— start Provided data —

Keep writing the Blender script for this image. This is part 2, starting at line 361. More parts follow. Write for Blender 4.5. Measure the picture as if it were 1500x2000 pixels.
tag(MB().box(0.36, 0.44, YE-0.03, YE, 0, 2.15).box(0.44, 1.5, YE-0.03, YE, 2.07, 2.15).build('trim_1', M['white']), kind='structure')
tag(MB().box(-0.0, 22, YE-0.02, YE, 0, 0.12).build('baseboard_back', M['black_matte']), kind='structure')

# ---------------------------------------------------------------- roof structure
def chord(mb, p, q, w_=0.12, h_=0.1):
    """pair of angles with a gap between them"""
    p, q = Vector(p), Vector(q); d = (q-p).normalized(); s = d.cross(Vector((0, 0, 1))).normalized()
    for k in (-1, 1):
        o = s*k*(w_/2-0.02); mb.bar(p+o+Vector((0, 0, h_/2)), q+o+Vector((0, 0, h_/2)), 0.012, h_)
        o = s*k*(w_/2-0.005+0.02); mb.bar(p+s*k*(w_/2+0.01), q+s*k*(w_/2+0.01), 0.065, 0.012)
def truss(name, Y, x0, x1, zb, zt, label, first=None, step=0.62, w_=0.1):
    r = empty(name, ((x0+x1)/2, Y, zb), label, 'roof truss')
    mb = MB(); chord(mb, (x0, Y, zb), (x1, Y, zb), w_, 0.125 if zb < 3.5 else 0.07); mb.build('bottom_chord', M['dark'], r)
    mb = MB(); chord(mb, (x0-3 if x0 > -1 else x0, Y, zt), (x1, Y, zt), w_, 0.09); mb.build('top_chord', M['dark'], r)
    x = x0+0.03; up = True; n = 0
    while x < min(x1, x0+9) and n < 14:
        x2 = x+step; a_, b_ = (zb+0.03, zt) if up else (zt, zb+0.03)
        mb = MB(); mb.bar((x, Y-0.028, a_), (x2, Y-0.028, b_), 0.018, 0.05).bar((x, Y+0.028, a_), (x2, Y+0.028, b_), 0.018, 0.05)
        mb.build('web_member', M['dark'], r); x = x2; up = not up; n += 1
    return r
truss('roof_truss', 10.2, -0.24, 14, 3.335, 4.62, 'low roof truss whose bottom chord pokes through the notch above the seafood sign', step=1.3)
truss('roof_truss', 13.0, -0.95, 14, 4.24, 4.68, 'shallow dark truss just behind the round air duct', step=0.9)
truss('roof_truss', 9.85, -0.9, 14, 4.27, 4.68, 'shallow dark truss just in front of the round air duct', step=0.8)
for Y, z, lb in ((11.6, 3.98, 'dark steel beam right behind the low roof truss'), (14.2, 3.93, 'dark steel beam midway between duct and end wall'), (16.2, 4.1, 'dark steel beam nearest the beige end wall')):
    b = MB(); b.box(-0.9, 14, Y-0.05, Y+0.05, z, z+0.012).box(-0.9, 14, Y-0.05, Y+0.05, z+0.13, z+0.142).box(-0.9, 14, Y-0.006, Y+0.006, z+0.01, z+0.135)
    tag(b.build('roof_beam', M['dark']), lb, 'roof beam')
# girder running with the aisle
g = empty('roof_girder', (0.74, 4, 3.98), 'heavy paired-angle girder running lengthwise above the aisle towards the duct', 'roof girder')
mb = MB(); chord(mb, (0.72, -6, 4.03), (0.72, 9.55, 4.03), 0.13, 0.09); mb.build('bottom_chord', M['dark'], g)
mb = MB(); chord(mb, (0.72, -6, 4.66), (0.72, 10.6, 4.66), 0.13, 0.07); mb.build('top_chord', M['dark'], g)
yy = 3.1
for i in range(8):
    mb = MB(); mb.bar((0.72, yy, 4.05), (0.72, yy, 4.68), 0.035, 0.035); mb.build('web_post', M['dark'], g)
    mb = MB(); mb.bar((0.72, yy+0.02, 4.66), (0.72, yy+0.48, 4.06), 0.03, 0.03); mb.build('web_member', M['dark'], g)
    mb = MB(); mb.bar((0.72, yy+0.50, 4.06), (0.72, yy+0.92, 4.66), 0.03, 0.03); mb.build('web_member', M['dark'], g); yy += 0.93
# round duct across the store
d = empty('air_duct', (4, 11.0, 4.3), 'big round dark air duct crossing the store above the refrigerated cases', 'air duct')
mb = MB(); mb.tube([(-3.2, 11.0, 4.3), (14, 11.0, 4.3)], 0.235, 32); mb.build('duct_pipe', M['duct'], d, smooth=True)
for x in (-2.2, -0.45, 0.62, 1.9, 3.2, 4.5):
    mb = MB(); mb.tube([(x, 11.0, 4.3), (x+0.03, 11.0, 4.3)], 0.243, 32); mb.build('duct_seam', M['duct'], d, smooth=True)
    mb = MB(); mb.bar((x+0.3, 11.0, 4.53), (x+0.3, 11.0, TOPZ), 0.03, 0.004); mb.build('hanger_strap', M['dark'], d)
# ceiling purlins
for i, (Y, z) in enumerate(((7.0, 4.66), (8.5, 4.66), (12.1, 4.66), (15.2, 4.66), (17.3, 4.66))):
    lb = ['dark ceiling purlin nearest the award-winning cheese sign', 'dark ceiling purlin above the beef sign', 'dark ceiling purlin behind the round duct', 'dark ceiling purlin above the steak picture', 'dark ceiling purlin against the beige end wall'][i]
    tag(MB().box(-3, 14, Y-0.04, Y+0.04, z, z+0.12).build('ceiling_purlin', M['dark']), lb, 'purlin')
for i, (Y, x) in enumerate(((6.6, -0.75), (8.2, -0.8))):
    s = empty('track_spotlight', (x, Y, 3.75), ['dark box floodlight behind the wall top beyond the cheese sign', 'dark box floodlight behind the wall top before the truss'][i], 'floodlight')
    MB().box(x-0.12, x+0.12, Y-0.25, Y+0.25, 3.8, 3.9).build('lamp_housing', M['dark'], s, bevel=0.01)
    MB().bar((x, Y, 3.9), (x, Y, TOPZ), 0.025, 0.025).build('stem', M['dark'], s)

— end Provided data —

** What the task asks **
Return what is listed above, exactly and completely.

** Output **
Keep writing the Blender script for this image. This is part 2, starting at line 361. More parts follow. Write for Blender 4.5. Measure the picture as if it were 1500x2000 pixels.
tag(MB().box(0.36, 0.44, YE-0.03, YE, 0, 2.15).box(0.44, 1.5, YE-0.03, YE, 2.07, 2.15).build('trim_1', M['white']), kind='structure')
tag(MB().box(-0.0, 22, YE-0.02, YE, 0, 0.12).build('baseboard_back', M['black_matte']), kind='structure')

# ---------------------------------------------------------------- roof structure
def chord(mb, p, q, w_=0.12, h_=0.1):
    """pair of angles with a gap between them"""
    p, q = Vector(p), Vector(q); d = (q-p).normalized(); s = d.cross(Vector((0, 0, 1))).normalized()
    for k in (-1, 1):
        o = s*k*(w_/2-0.02); mb.bar(p+o+Vector((0, 0, h_/2)), q+o+Vector((0, 0, h_/2)), 0.012, h_)
        o = s*k*(w_/2-0.005+0.02); mb.bar(p+s*k*(w_/2+0.01), q+s*k*(w_/2+0.01), 0.065, 0.012)
def truss(name, Y, x0, x1, zb, zt, label, first=None, step=0.62, w_=0.1):
    r = empty(name, ((x0+x1)/2, Y, zb), label, 'roof truss')
    mb = MB(); chord(mb, (x0, Y, zb), (x1, Y, zb), w_, 0.125 if zb < 3.5 else 0.07); mb.build('bottom_chord', M['dark'], r)
    mb = MB(); chord(mb, (x0-3 if x0 > -1 else x0, Y, zt), (x1, Y, zt), w_, 0.09); mb.build('top_chord', M['dark'], r)
    x = x0+0.03; up = True; n = 0
    while x < min(x1, x0+9) and n < 14:
        x2 = x+step; a_, b_ = (zb+0.03, zt) if up else (zt, zb+0.03)
        mb = MB(); mb.bar((x, Y-0.028, a_), (x2, Y-0.028, b_), 0.018, 0.05).bar((x, Y+0.028, a_), (x2, Y+0.028, b_), 0.018, 0.05)
        mb.build('web_member', M['dark'], r); x = x2; up = not up; n += 1
    return r
truss('roof_truss', 10.2, -0.24, 14, 3.335, 4.62, 'low roof truss whose bottom chord pokes through the notch above the seafood sign', step=1.3)
truss('roof_truss', 13.0, -0.95, 14, 4.24, 4.68, 'shallow dark truss just behind the round air duct', step=0.9)
truss('roof_truss', 9.85, -0.9, 14, 4.27, 4.68, 'shallow dark truss just in front of the round air duct', step=0.8)
for Y, z, lb in ((11.6, 3.98, 'dark steel beam right behind the low roof truss'), (14.2, 3.93, 'dark steel beam midway between duct and end wall'), (16.2, 4.1, 'dark steel beam nearest the beige end wall')):
    b = MB(); b.box(-0.9, 14, Y-0.05, Y+0.05, z, z+0.012).box(-0.9, 14, Y-0.05, Y+0.05, z+0.13, z+0.142).box(-0.9, 14, Y-0.006, Y+0.006, z+0.01, z+0.135)
    tag(b.build('roof_beam', M['dark']), lb, 'roof beam')
# girder running with the aisle
g = empty('roof_girder', (0.74, 4, 3.98), 'heavy paired-angle girder running lengthwise above the aisle towards the duct', 'roof girder')
mb = MB(); chord(mb, (0.72, -6, 4.03), (0.72, 9.55, 4.03), 0.13, 0.09); mb.build('bottom_chord', M['dark'], g)
mb = MB(); chord(mb, (0.72, -6, 4.66), (0.72, 10.6, 4.66), 0.13, 0.07); mb.build('top_chord', M['dark'], g)
yy = 3.1
for i in range(8):
    mb = MB(); mb.bar((0.72, yy, 4.05), (0.72, yy, 4.68), 0.035, 0.035); mb.build('web_post', M['dark'], g)
    mb = MB(); mb.bar((0.72, yy+0.02, 4.66), (0.72, yy+0.48, 4.06), 0.03, 0.03); mb.build('web_member', M['dark'], g)
    mb = MB(); mb.bar((0.72, yy+0.50, 4.06), (0.72, yy+0.92, 4.66), 0.03, 0.03); mb.build('web_member', M['dark'], g); yy += 0.93
# round duct across the store
d = empty('air_duct', (4, 11.0, 4.3), 'big round dark air duct crossing the store above the refrigerated cases', 'air duct')
mb = MB(); mb.tube([(-3.2, 11.0, 4.3), (14, 11.0, 4.3)], 0.235, 32); mb.build('duct_pipe', M['duct'], d, smooth=True)
for x in (-2.2, -0.45, 0.62, 1.9, 3.2, 4.5):
    mb = MB(); mb.tube([(x, 11.0, 4.3), (x+0.03, 11.0, 4.3)], 0.243, 32); mb.build('duct_seam', M['duct'], d, smooth=True)
    mb = MB(); mb.bar((x+0.3, 11.0, 4.53), (x+0.3, 11.0, TOPZ), 0.03, 0.004); mb.build('hanger_strap', M['dark'], d)
# ceiling purlins
for i, (Y, z) in enumerate(((7.0, 4.66), (8.5, 4.66), (12.1, 4.66), (15.2, 4.66), (17.3, 4.66))):
    lb = ['dark ceiling purlin nearest the award-winning cheese sign', 'dark ceiling purlin above the beef sign', 'dark ceiling purlin behind the round duct', 'dark ceiling purlin above the steak picture', 'dark ceiling purlin against the beige end wall'][i]
    tag(MB().box(-3, 14, Y-0.04, Y+0.04, z, z+0.12).build('ceiling_purlin', M['dark']), lb, 'purlin')
for i, (Y, x) in enumerate(((6.6, -0.75), (8.2, -0.8))):
    s = empty('track_spotlight', (x, Y, 3.75), ['dark box floodlight behind the wall top beyond the cheese sign', 'dark box floodlight behind the wall top before the truss'][i], 'floodlight')
    MB().box(x-0.12, x+0.12, Y-0.25, Y+0.25, 3.8, 3.9).build('lamp_housing', M['dark'], s, bevel=0.01)
    MB().bar((x, Y, 3.9), (x, Y, TOPZ), 0.025, 0.025).build('stem', M['dark'], s)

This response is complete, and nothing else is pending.